これらの事例から分かる「表面的な現象」と「本当の課題」の間にあるものについて整理してみます。
1)他者に問題がある(部下、メンバーに)
⇒自己に問題がある(リーダーに)
2)表面化している課題は「やり方」に関連したもの(ビジョン(経営、マネジメント課題)、納期(実務課題))

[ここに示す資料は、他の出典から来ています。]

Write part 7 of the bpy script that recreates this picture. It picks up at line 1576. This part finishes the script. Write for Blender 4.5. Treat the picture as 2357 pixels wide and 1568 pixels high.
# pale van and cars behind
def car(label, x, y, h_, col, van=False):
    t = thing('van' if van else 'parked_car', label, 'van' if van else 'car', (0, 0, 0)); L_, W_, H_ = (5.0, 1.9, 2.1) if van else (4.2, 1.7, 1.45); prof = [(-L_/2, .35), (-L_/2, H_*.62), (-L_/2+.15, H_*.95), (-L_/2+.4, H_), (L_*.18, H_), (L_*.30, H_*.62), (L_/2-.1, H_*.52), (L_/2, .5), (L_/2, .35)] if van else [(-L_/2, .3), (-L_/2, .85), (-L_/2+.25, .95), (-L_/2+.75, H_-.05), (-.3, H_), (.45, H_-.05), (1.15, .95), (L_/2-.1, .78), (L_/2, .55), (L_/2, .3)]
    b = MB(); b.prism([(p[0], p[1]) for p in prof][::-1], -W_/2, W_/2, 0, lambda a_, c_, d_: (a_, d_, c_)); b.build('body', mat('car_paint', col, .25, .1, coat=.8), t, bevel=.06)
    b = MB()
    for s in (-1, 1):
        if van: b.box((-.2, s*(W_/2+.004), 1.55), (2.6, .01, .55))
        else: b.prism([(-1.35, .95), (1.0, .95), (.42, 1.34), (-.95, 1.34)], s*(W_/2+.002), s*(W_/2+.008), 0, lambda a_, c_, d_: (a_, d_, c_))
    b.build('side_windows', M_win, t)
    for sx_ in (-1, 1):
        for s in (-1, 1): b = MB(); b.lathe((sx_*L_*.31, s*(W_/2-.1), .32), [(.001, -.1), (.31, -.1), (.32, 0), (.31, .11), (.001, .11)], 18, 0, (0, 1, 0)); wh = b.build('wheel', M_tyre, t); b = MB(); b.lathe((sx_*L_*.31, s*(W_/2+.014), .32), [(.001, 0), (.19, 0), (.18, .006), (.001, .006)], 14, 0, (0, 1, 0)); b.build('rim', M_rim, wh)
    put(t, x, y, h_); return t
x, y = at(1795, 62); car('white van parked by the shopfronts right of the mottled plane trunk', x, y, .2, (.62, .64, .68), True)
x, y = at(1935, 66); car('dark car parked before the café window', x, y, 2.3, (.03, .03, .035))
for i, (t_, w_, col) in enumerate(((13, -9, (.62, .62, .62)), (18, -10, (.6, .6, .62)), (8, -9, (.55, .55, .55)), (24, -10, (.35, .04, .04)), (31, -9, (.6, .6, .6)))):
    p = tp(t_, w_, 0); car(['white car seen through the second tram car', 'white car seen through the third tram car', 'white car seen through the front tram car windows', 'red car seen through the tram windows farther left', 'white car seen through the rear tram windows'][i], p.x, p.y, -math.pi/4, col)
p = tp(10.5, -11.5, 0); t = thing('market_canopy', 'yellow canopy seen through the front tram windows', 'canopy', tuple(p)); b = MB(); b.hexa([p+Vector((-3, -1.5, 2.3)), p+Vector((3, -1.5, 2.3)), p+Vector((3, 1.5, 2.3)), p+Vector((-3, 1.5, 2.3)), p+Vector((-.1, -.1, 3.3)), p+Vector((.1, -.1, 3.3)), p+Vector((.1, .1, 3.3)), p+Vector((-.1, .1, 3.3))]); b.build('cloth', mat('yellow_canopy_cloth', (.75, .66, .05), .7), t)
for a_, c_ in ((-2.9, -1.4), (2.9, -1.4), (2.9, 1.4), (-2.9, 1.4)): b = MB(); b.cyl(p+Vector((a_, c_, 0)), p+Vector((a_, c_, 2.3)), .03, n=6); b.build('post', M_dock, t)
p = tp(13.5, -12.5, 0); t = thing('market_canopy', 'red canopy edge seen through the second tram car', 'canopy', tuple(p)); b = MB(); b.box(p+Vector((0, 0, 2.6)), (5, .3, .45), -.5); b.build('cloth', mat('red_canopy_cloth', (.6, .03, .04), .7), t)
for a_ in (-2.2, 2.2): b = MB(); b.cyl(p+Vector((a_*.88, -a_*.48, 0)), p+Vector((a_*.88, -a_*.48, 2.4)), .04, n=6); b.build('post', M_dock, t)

⇒真の課題はリーダーの姿勢や関わり方などの「あり方」に関連したもの
このような事例を数百と積み上げていくことで仮説が確信へとなっていきました。
しかし、構造が明らかになっていくに従って、ひとつの疑問が大きくなっていきました。
他責ややり方に問題(以降、Do)があるという課題の本当の原因(以降、真因)の8割があり方(以降、Be)となる。一方、残りの2割はBeの改善を必要とせず、やり方(Do)の改善によって、しっかり成果が出るケースもあるのです。

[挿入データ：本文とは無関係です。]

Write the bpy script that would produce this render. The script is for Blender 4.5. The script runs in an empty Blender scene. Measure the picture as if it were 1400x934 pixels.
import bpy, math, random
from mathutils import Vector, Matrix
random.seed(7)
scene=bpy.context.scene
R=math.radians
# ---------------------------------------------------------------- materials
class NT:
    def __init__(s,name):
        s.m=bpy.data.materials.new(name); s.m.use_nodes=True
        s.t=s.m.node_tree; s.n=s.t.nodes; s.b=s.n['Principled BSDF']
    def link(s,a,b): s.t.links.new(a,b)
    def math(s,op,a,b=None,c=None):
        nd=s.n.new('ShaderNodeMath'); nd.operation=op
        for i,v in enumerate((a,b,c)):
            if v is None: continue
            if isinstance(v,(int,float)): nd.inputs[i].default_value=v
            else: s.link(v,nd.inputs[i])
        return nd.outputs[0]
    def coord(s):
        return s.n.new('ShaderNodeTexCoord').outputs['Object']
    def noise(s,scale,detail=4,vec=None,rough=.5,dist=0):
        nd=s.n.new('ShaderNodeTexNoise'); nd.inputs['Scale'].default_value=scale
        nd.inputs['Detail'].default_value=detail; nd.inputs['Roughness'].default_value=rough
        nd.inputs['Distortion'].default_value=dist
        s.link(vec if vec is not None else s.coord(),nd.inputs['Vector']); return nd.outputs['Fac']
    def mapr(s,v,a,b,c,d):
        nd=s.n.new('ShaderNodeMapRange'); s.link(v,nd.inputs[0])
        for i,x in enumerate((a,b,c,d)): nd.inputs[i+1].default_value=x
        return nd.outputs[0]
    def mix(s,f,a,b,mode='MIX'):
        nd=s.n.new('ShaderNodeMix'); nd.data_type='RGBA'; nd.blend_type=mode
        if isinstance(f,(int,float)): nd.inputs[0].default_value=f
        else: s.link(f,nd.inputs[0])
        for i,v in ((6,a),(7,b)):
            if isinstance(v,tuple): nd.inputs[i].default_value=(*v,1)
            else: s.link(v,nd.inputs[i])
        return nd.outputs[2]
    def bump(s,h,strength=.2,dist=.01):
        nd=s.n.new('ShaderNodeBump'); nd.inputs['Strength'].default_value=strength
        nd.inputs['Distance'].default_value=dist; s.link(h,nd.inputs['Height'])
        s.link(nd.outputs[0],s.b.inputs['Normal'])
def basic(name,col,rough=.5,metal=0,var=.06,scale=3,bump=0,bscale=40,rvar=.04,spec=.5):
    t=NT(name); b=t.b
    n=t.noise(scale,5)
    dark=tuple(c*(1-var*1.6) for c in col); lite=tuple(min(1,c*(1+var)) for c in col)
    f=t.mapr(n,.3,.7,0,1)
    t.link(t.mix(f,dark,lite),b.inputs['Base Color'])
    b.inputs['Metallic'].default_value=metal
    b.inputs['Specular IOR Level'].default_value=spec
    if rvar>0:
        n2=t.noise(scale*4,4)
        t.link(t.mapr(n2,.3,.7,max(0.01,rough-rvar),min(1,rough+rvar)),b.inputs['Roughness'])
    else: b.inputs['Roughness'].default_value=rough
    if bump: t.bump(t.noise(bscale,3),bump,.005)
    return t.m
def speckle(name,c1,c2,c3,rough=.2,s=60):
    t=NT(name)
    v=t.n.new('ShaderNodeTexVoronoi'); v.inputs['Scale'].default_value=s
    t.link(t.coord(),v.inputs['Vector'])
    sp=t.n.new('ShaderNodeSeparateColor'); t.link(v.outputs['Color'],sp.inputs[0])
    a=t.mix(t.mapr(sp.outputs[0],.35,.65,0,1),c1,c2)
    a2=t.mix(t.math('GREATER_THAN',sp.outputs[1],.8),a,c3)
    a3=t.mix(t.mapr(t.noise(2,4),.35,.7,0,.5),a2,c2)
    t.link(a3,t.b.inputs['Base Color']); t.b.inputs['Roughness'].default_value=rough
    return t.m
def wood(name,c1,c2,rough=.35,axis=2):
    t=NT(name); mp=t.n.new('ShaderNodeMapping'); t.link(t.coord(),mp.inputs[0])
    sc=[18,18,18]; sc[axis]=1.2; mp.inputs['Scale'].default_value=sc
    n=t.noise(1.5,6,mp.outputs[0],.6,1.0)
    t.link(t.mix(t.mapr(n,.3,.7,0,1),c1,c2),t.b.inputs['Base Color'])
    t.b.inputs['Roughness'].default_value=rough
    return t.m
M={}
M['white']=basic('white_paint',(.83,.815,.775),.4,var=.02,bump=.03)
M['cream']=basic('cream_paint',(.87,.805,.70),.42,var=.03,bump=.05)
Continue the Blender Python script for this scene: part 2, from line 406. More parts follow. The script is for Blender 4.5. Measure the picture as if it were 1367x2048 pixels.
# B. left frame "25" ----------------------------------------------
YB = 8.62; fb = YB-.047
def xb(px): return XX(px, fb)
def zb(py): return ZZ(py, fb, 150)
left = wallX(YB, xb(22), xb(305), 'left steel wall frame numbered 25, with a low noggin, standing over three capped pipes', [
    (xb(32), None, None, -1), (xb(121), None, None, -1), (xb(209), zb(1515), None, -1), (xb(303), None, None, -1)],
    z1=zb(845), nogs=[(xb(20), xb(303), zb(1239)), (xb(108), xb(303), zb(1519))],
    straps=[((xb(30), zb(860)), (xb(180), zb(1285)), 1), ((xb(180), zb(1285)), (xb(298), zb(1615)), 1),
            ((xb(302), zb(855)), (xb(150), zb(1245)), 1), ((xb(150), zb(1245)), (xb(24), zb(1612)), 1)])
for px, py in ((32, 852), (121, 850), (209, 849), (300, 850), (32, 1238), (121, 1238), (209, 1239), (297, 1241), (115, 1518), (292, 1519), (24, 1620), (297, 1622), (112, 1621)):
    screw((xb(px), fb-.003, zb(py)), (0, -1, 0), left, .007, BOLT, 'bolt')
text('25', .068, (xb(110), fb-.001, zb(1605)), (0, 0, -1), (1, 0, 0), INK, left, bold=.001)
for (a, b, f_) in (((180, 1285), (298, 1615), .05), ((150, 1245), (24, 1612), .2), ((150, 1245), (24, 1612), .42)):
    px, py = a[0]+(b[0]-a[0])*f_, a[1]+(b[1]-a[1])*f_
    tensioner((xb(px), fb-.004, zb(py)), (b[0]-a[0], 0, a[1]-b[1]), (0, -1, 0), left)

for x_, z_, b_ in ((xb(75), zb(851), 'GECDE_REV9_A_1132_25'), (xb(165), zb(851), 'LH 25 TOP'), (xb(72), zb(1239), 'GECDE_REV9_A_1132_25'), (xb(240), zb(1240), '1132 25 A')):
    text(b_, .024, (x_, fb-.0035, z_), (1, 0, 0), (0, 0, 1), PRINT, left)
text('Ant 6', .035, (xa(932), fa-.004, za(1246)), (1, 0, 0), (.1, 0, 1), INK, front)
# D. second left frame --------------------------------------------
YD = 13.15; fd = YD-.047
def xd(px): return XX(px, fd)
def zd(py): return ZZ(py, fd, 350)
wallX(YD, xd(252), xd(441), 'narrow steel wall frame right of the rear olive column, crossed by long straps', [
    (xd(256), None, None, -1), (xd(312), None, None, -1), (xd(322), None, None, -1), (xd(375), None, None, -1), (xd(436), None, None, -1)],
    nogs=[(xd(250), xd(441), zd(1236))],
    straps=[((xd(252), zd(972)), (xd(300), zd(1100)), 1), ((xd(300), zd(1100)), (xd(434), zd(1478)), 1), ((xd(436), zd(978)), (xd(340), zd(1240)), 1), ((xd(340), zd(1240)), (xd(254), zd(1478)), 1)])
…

このチームによって異なる結果の差が何によって生まれるのか。それは前回でもお話した
Do×Be(チーム特有の要素)
によって生まれるものです。問題はBeの違いは何によって作られるのかという疑問です。
これは、Beの状態がチームによって異なることを意味し、DoとBeの状態を良好に高めていくことでチーム力を最大化できることははっきりとしてきました。
しかし、Doはナレッジの投入や学習によって高めることができますが、Beを高めDoと連動する方法がわかりません。様々な研究の結果、チームビルディング、特にチーム成長という考え方によってチーム状態(特にBe)の変化を説明できることを発見しました。